Concurrently, environmentalist groups like Greenpeace are openly attacking New Zealand’s dairy farms not only because they claim they are “contributing to the climate crisis” but because they are exporting large amounts of powdered milk and other dairy products. These delusional green extremists see this excess production as a crime against the environment.

But the record of the regional bureaucracies in protecting the environment was shown up as a dismal failure during the recent cyclones that swept across the country’s North Island. Pine plantations that produce mostly low-quality timber, and subsidised by carbon credits, have been allowed to run rampant on steep NZ hill country.

The left-over “slash” from harvesting was washed down hillsides, creating temporary dams on streams and rivers which eventually break and wash downstream in destructive surges. The trash also piled up against bridges until they collapsed under the increasing weight of water. The environmentalists, of course, blamed climate change.

Meanwhile the heavy hand of environment bureaucrats is coming down on farmers subjected to aerial surveillance.
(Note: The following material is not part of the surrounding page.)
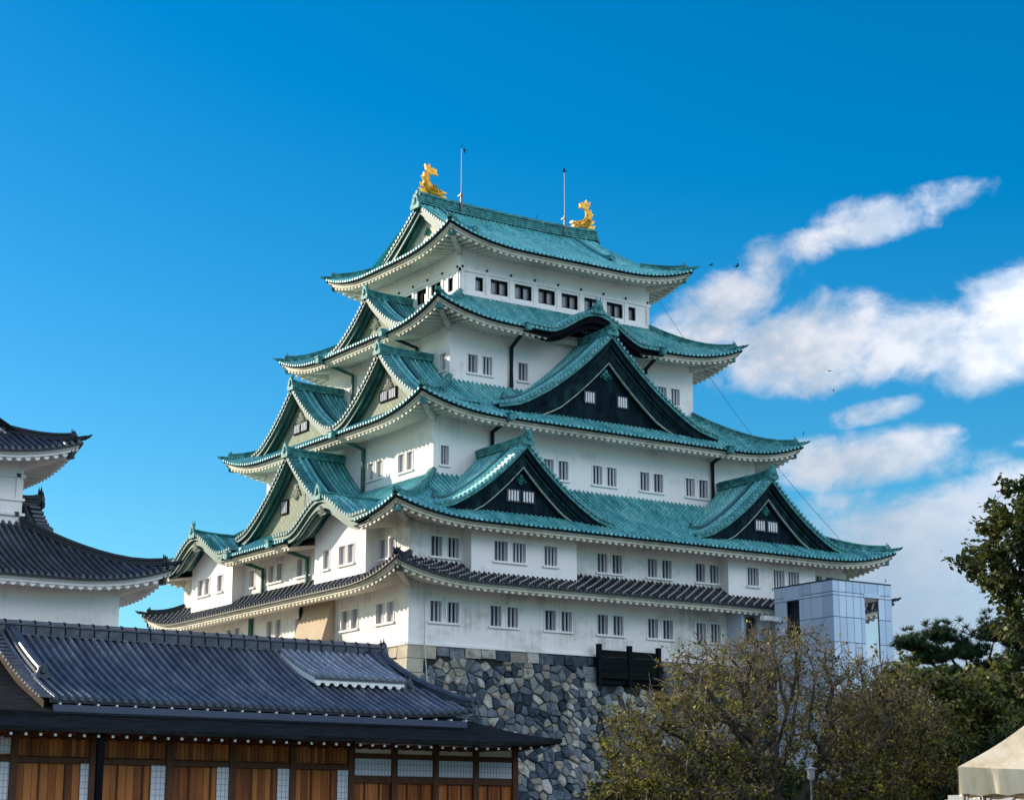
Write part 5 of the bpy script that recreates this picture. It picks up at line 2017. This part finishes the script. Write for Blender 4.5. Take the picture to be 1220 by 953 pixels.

These alleged public servants graciously allow slopes of less than 10 degrees to be used for intensive winter grazing, but more sloping land requires and expensive, time-consuming “resource consent” or “certified freshwater farm plan”. Farmers who dare not comply with orders from the green gestapo risk hefty fines or even jail sentences for non-compliance.

By law, crops planted for winter grazing on farms that were given notice could not be eaten by cows. In June Environment Southland’s aerial surveillance resulted in 21 “farms of interest”. Of these five abatement and one infringement notices were issued. An abatement notice, given without warning, carries a demand for payment of $300 for alleged cost recovery.

The environment bureaucrats claim they do call farms identified for action, but it’s clear that non-compliance is not tolerated. Jason Herrick, a dairy farmer and spokesman for Federated Farmers, told media the regulations were “poor and turned good citizens into criminals”, but then defended the regional councils saying they were bound by a legal framework and “have to do what they’re doing.”

The abatement notices are received in the mail with no warning and demand a farmer stop grazing the paddock and become compliant with the rules. The notices must provide a time to act and recipients are advised that, if the time frame is impractical, they can contact the council to discuss an extension.

There is no fine with an abatement notice, only a cost recovery invoice, which covers time spent on the investigation. The council claims it tried to contact farmers to discuss their situation before abatement notices were issued and had talked to all of those affected.

Under the new “rules” farmers unable to undertake intensive winter grazing as a permitted activity are required to have either applied for a resource consent or deemed permitted activity. While the bureaucrats might well have tried to be polite, the powers are clearly the thin end of a wedge that threatens a short few steps to full eco-fascist tyranny.